[Part of a data file]
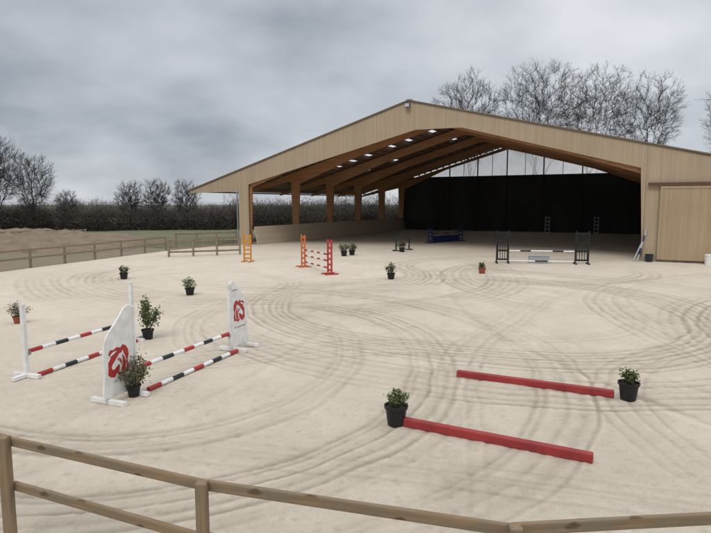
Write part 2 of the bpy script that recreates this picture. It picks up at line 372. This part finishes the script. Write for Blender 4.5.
def hl(s,d,z=0): return O+g*s+ax*d+Vector((0,0,z))

# ------------------------------------------------------------------ fences
def fence(name,pts,label,group,h,rails,m,pw=.1,rw=.04,rh=.11,side=1,bev=.006,zb=-.12):
    base=Vector((pts[0][0],pts[0][1],0)); rt=root(name,label,'fence',base,0,group)
    for p in pts:
        beam('post',(p[0],p[1],zb),(p[0],p[1],h),pw,pw,m,rt,bev,base)
    for a,c in zip(pts[:-1],pts[1:]):
        a,c=Vector((a[0],a[1],0)),Vector((c[0],c[1],0)); d=(c-a).normalized(); nrm=Vector((-d.y,d.x,0))*side*(pw/2+rw/2+.003)
        for z in rails:
            jz=random.Random(a.x*7+z).uniform(-.012,.012)
            beam('rail',a+nrm+d*.004+Vector((0,0,z+jz)),c+nrm-d*.004+Vector((0,0,z-jz)),rw,rh,m,rt,bev,base)
    return rt
fence('rail_fence',[(-6.4,6.95),(-3.93,5.92),(-1.44,4.91),(1.29,4.2),(3.99,4.45),(6.7,4.75)],'brown wooden post and rail fence across the foreground of the arena',None,1.32,(1.24,.70),M['fence'],.105,.045,.105,bev=.012)
def line(p,q,n): 
    return [tuple(Vector(p).lerp(Vector(q),i/n))[:2] for i in range(n+1)]
l0,l1=at(0,271),at(166,250.5); dd=(l0-l1)
fence('rail_fence',line(l1,l0+dd*.9,11),'weathered two rail fence along the left edge of the sand',None,1.2,(1.1,.6),M['fence_far'],.12,.05,.12,bev=0)
q0,q1=at(-25,249),at(86,243.5)
fence('rail_fence',line(q0,q1,8),'farther paddock fence standing by the brown earth bank',None,1.45,(1.35,.85),M['fence_far'],.12,.05,.12,bev=0)
q0,q1=at(169,257),at(240,254.5)
fence('rail_fence',line(q0,q1,3),'short wooden rail fence between the arena corner and hall left leg',None,1.3,(1.2,.75,.35),M['fence_far'],.13,.05,.13,bev=0)
q0,q1=at(176,247),at(236,244)
fence('rail_fence',line(q0,q1,3),'wooden rails standing under the side canopy of the hall',None,1.25,(1.15,.6),M['fence_far'],.13,.05,.13,bev=0)

# ------------------------------------------------------------------ plants in pots
def potted(px,py,w,ph,h,lab,leaf='leafA',pot='pot',n=420,fw=None,seed=0,z=0.,ls=.035,group='potted shrubs around the arena'):
    rd=random.Random(seed); loc=at(px,py); loc.z=-.01; rt=root('potted_plant',lab,'potted plant',loc,rd.uniform(0,6),group)
    r=w/2; b=MB()
    b.lathe([(0,0),(r*.72,0),(r*.76,.02),(r*.95,ph*.86),(r*1.06,ph*.86),(r*1.08,ph),(r*.98,ph),(r*.93,ph*.85)],n=22); p=b.build('pot',M[pot],rt,smooth=True)
    b=MB(); b.lathe([(r*.93,ph*.86),(r*.5,ph*.9),(0,ph*.91)],n=16); b.build('soil',M['soil'],p,smooth=True)
    fw=fw or w*1.2; fh=h-ph; st=MB(); fo=MB(); tips=[]
    for i in range(13):
        a=rd.uniform(0,6.28); q=rd.random()**.6
        tip=Vector((math.cos(a)*fw/2*q*.9,math.sin(a)*fw/2*q*.9,ph+fh*(.95-.45*q*q)*rd.uniform(.7,1.03)))
        b0=Vector((math.cos(a)*r*.3*q,math.sin(a)*r*.3*q,ph*.88)); md=b0.lerp(tip,.5)+Vector((math.cos(a),math.sin(a),.6))*fw*.06
        st.tube(b0,md,.008,.006,5,caps=False); st.tube(md,tip,.006,.003,5,caps=False); tips.append((b0,md,tip))
    for i in range(n):
        b0,md,tip=rd.choice(tips); t=rd.uniform(.22,1.04)
        p_=(b0.lerp(md,t*2) if t<.5 else md.lerp(tip,t*2-1))+Vector((rd.gauss(0,1),rd.gauss(0,1),rd.gauss(0,.8)))*fw*.085
        d=Vector((rd.gauss(0,1),rd.gauss(0,1),rd.gauss(.5,.7))).normalized(); s=d.orthogonal().normalized(); s.rotate(Matrix.Rotation(rd.uniform(0,6.28),3,d))
        L=ls*rd.uniform(.9,1.9); W=L*.32
        if p_.z<ph*1.0: p_.z=ph+abs(p_.z-ph)
        fo.add([p_,p_+d*L*.5+s*W,p_+d*L,p_+d*L*.5-s*W],[(0,1,2,3)])
    st.build('stem',M['stem'],rt,smooth=True); fo.build('foliage',M[leaf],rt)
potted(396,424,.40,.36,.66,'leafy shrub in black pot at left end of the nearer red beam',seed=1,n=460,fw=.46)
potted(628,399,.39,.36,.64,'leafy shrub in black pot at right end of the farther red beam',seed=2,n=460,fw=.44)
potted(134,396,.28,.25,.92,'bushy grey green shrub in black pot before the left printed wing',leaf='leafC',seed=3,n=1100,fw=.74)
potted(148,339,.34,.30,1.30,'tallest potted shrub, behind the left printed wing',leaf='leafA',seed=4,n=1300,fw=.72,ls=.045)
potted(19,323,.36,.24,.72,'low spreading shrub in a pot by the left photo edge',leaf='leafC',pot='redpot',seed=5,n=520,fw=.75)
potted(124,279,.42,.34,.76,'small potted shrub far back beside the left fence',leaf='leafB',seed=6,n=320,ls=.05,fw=.5)
potted(190,295,.40,.32,.80,'potted shrub alone on the sand between the left fence and printed wings',leaf='leafA',seed=7,n=420,ls=.045,fw=.72)
potted(391,279,.42,.32,.88,'potted shrub alone on the sand in front of the hall centre',leaf='leafB',seed=8,n=420,ls=.05,fw=.66)
potted(482,273.5,.42,.34,.66,'small shrub in a red pot in front of the black jump',leaf='leafB',pot='redpot',seed=9,n=260,ls=.05,fw=.45)
potted(344,256,.5,.4,1.05,'dark bush in pot just inside the hall, left of a second bush',leaf='leafB',seed=10,n=420,ls=.06,fw=.9)
potted(352,255,.5,.4,.95,'dark bush in pot just inside the hall, right of its twin bush',leaf='leafB',seed=11,n=420,ls=.06,fw=.8)
potted(402,252,.5,.36,.95,'dark bush in pot inside the hall left of the blue jump',leaf='leafB',seed=12,n=360,ls=.06,fw=.8)

# ------------------------------------------------------------------ jump gear
SEQ=[1,0,2,0,1,0,2,0,1]
def pole(p0,p1,label,group,r=.05,seq=SEQ,mats=None,name='jump_pole'):
    p0,p1=Vector(p0),Vector(p1); d=p1-p0; L=d.length; d.normalize()
    mats=mats or [M['white'],M['polered'],M['poledark']]
    b=MB(); n=len(seq)
    for i,k in enumerate(seq): b.tube((L*i/n,0,0),(L*(i+1)/n,0,0),r,n=14,m=k,caps=(i in(0,n-1)))
    o=b.build(name,mats,smooth=True); y=Vector((0,0,1)).cross(d).normalized(); z=d.cross(y)
    Mx=Matrix((d,y,z)).transposed().to_4x4(); Mx.translation=p0; o.matrix_world=Mx
    return tag(o,label,'jump pole',group)
def standard(loc,dirv,h,m,label,cups=(.5,),group=None,w=.09,foot=.75):
    d=Vector(dirv); rz=math.atan2(d.y,d.x); rt=root('jump_stand',label,'jump stand',loc,rz,group)
    b=MB(); b.box((0,0,h/2+.03),(w,w,h-.06)); b.build('post',m,rt,bevel=.006)
    b=MB(); b.box((0,0,.045),(.1,foot,.09)); b.build('foot',m,rt,bevel=.006)
    b=MB(); b.box((-foot*.24-.02,0,.045),(foot*.5-.06,.09,.085)); b.build('foot',m,rt,bevel=.006)
    for z in cups:
        b=MB(); b.box((.055,0,z-.065),(.05,.1,.04)); b.box((.065,-.055,z-.03),(.07,.012,.09)); b.build('cup',M['zinc'],rt)
    return rt
def wing(loc,dirv,h,wd,m,label,rungs=4,group=None,cross=False,step=0.0):
    d=Vector(dirv); rz=math.atan2(d.y,d.x); rt=root('jump_wing',label,'jump wing',loc,rz,group)
    for x,hh in((0,h),(-wd,h-step)):
        b=MB(); b.box((x,0,hh/2+.05),(.09,.08,hh-.1)); b.build('post',m,rt,bevel=.005)
        b=MB(); b.box((x,0,.04),(.1,.8,.08)); b.build('foot',m,rt,bevel=.005)
    for i in range(rungs):
        z=.25+(h-step-.4)*i/(rungs-1); b=MB(); b.box((-wd/2,0,z),(wd-.09,.045,.11)); b.build('rung',m,rt)
    if cross:
        n=5
        for i in range(n):
            x=-wd*(i+.5)/n; b=MB(); b.box((x,.035,(h-step)/2),(.045,.02,h-step-.5)); b.build('bar',m,rt)
    return rt
A1,A2=at(27,377),at(133,341); dA=(A2-A1).normalized(); nA=Vector((dA.y,-dA.x,0))
standard(A1,dA,1.68,M['white'],'white jump stand nearest the left photo edge',(.58,),'white jump stands')
standard(A2,-dA,1.70,M['white'],'white jump stand rising behind the left printed wing',(.58,),'white jump stands')
Z=Vector((0,0,1))
pole(A1+dA*.06+Z*.58,A2-dA*.06+Z*.58,'raised striped pole between the two plain white stands','striped jump poles',.048)
pole(A1+dA*.12+nA*.22+Z*.05,A2-dA*.1+nA*.2+Z*.05,'striped pole on the sand between the two plain white stands','striped jump poles',.048)
B1,B2=at(135,392.5),at(231,351.5); dB=(B2-B1).normalized(); nB=Vector((dB.y,-dB.x,0))
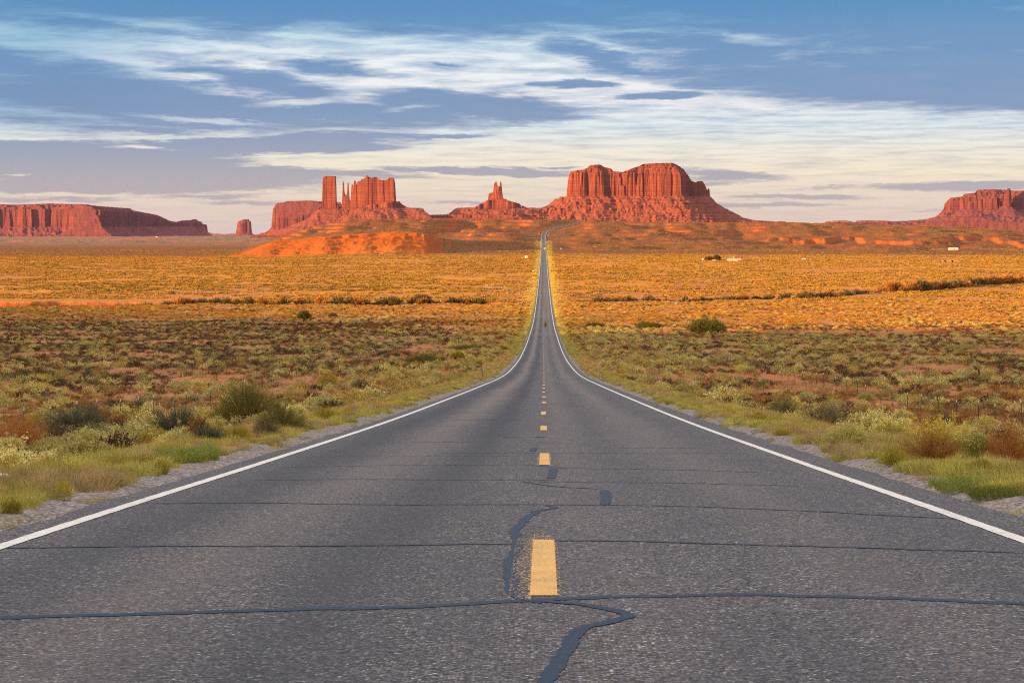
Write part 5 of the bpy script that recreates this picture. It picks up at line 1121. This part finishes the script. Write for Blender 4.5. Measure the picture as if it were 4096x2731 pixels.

**Task details**
Only lines belong in the copy: transcribe those from the start of the data through the line that contains "def hl(s,d,z=0): return", and skip the pictures.

**Solution below**
Write part 2 of the bpy script that recreates this picture. It picks up at line 372. This part finishes the script. Write for Blender 4.5.
def hl(s,d,z=0): return O+g*s+ax*d+Vector((0,0,z))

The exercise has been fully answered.